Being able to quickly adapt to changes in dynamics is paramount in model-based control for object manipulation tasks. In order to influence fast adaptation of the inverse dynamics model's parameters, data efficiency is crucial. Given observed data, a key element to how an optimizer updates model parameters is the loss function. In this work, we propose to apply meta-learning to learn structured, state-dependent loss functions during a meta-training phase. We then replace standard losses with our learned losses during online adaptation tasks. We evaluate our proposed approach on inverse dynamics learning tasks, both in simulation and on real hardware data. In both settings, the structured learned losses improve online adaptation speed, when compared to standard, state-independent loss functions.

Encoding Physical Constraints in Differentiable Newton-Euler Algorithm

The recursive Newton-Euler Algorithm (RNEA) is a popular technique in robotics for computing the dynamics of robots. The computed dynamics can then be used for torque control with inverse dynamics, or for forward dynamics computations. RNEA can be framed as a differentiable computational graph, enabling the dynamics parameters of the robot to be learned from data via modern auto-differentiation toolboxes. However, the dynamics parameters learned in this manner can be physically implausible. In this work, we incorporate physical constraints in the learning by adding structure to the learned parameters. This results in a framework that can learn physically plausible dynamics via gradient descent, improving the training speed as well as generalization of the learned dynamics models. We evaluate our method on real-time inverse dynamics predictions of a 7 degree of freedom robot arm, both in simulation and on the real robot. Our experiments study a spectrum of structure added to learned dynamics, and compare their performance and generalization.

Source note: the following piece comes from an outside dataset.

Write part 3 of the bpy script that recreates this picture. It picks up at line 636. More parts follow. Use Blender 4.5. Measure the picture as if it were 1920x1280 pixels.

Re-Examining Linear Embeddings for High-Dimensional Bayesian Optimization

Bayesian optimization (BO) is a popular approach to optimize expensive-to-evaluate black-box functions. A significant challenge in BO is to scale to high-dimensional parameter spaces while retaining sample efficiency. A solution considered in existing literature is to embed the high-dimensional space in a lower-dimensional manifold, often via a random linear embedding. In this paper, we identify several crucial issues and misconceptions about the use of linear embeddings for BO. We study the properties of linear embeddings from the literature and show that some of the design choices in current approaches adversely impact their performance. We show empirically that properly addressing these issues significantly improves the efficacy of linear embeddings for BO on a range of problems, including learning a gait policy for robot locomotion.

Learning Generalizable Locomotion Skills with Hierarchical Reinforcement Learning

Learning to locomote to arbitrary goals on hardware remains a challenging problem for reinforcement learning. In this paper, we present a hierarchical learning framework that improves sample-efficiency and generalizability of locomotion skills on real-world robots. Our approach divides the problem of goal-oriented locomotion into two sub-problems: learning diverse primitives skills, and using model-based planning to sequence these skills. We parametrize our primitives as cyclic movements, improving sample-efficiency of learning on a 18 degrees of freedom robot. Then, we learn coarse dynamics models over primitive cycles and use them in a model predictive control framework. This allows us to learn to walk to arbitrary goals up to 12m away, after about two hours of training from scratch on hardware. Our results on a Daisy hexapod hardware and simulation demonstrate the efficacy of our approach at reaching distant targets, in different environments and with sensory noise.

Bayesian Optimization in Variational Latent Spaces with Dynamic Compression

Data-efficiency is crucial for autonomous robots to adapt to new tasks and environments. In this work we focus on robotics problems with a budget of only 10-20 trials. This is a very challenging setting even for data-efficient approaches like Bayesian optimization (BO), especially when optimizing higher-dimensional controllers. Simulated trajectories can be used to construct informed kernels for BO. However, previous work employed supervised ways of extracting low-dimensional features for these. We propose a model and architecture for a sequential variational autoencoder that embeds the space of simulated trajectories into a lower-dimensional space of latent paths in an unsupervised way. We further compress the search space for BO by reducing exploration in parts of the state space that are undesirable, without requiring explicit constraints on controller parameters. We validate our approach with hardware experiments on a Daisy hexapod robot and an ABB Yumi manipulator. We also present simulation experiments with further comparisons to several baselines on Daisy and two manipulators. Our experiments indicate the proposed trajectory-based kernel with dynamic compression can offer ultra data-efficient optimization.